The legal standard often cites the need to protect "communities of interest." This is a sociological ghost. Is a "community of interest" defined by race? By income? By whether they live near a coast or a mountain?
In South Carolina, the "Gullah Geechee" corridor is often cited as a community of interest. But the political interests of a Gullah business owner in Hilton Head may be diametrically opposed to a Gullah renter in North Charleston. When we use maps to force people into boxes based on a single demographic trait, we aren't "representing" them—we are flattening them.
The redistricting fight reinforces the idea that your geography is your destiny. It tells the voter, "You only matter if you are part of a concentrated bloc that we can use as a pawn in a federal court case."
Stop Fixing the Map, Start Fixing the System
The ruling in Alexander isn't a setback for democracy because democracy wasn't happening in those map-drawing rooms anyway. The real setback is the belief that the "right" map will somehow usher in a golden age of accountability.
We are arguing over the seating chart on the Titanic. The 1st District will remain Republican. The 6th District will remain Democratic. The residents of those districts will continue to see their healthcare costs rise, their infrastructure crumble, and their schools struggle, regardless of whether the line runs down this street or that one.
If you want to disrupt the status quo in South Carolina, stop looking at the Supreme Court. Start looking at the primary system. Start looking at the lack of term limits. Start looking at why 95% of incumbents win reelection regardless of how "fair" the map is.

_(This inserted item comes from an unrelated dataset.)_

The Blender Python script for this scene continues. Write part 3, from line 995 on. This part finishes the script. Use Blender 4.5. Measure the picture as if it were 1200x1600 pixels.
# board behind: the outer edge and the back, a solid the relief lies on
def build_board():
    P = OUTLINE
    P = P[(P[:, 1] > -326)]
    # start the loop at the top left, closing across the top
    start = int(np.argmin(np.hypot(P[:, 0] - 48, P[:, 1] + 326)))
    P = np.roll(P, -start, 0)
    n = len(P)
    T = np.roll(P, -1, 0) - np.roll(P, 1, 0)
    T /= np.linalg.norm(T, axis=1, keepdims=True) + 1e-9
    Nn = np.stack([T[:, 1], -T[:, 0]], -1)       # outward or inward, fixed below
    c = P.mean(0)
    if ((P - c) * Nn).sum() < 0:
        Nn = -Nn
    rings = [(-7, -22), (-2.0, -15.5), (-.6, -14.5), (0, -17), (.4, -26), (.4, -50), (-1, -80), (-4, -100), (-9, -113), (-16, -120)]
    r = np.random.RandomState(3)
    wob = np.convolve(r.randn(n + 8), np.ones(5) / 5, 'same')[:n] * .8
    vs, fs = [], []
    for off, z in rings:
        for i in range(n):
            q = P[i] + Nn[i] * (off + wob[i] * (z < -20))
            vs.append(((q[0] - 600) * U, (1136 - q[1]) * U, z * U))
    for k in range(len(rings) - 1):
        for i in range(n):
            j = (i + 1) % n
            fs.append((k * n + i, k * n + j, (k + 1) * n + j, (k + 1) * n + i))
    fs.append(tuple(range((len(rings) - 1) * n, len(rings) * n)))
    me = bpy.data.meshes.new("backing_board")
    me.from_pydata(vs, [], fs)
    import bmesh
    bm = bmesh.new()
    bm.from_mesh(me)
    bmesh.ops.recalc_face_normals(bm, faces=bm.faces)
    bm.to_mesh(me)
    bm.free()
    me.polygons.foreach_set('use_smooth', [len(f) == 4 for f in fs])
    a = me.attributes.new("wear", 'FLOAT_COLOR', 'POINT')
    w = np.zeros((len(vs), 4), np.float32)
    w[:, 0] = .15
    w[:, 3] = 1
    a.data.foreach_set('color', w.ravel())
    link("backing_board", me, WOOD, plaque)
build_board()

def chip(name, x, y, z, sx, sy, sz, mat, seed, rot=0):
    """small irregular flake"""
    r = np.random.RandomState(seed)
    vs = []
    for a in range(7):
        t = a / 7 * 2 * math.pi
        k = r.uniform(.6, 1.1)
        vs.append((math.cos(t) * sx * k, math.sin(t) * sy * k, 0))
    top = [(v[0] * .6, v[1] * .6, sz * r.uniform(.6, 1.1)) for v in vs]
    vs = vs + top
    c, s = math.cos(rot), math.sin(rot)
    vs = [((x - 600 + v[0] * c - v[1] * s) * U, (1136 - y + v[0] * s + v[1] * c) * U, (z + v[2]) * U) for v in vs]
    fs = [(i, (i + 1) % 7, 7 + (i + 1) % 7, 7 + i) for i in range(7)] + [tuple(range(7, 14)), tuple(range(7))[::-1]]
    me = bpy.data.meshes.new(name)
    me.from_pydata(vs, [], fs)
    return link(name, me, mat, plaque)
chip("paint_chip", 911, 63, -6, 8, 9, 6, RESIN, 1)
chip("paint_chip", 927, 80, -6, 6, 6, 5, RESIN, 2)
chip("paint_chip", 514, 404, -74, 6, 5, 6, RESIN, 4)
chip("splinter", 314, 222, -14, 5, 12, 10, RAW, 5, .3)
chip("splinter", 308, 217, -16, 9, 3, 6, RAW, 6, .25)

The map is a scapegoat. The lines are a diversion. The real power isn't in how we draw the districts, but in our refusal to demand a system that doesn't require them in the first place.
Put down the highlighter. Stop staring at the census blocks. The revolution won't be televised, and it certainly won't be litigated. It will happen when we stop letting a map define our political imagination.
The current fight over South Carolina's districts is a theatrical performance for the donor class. If you're still waiting for a judge to save your vote, you've already lost.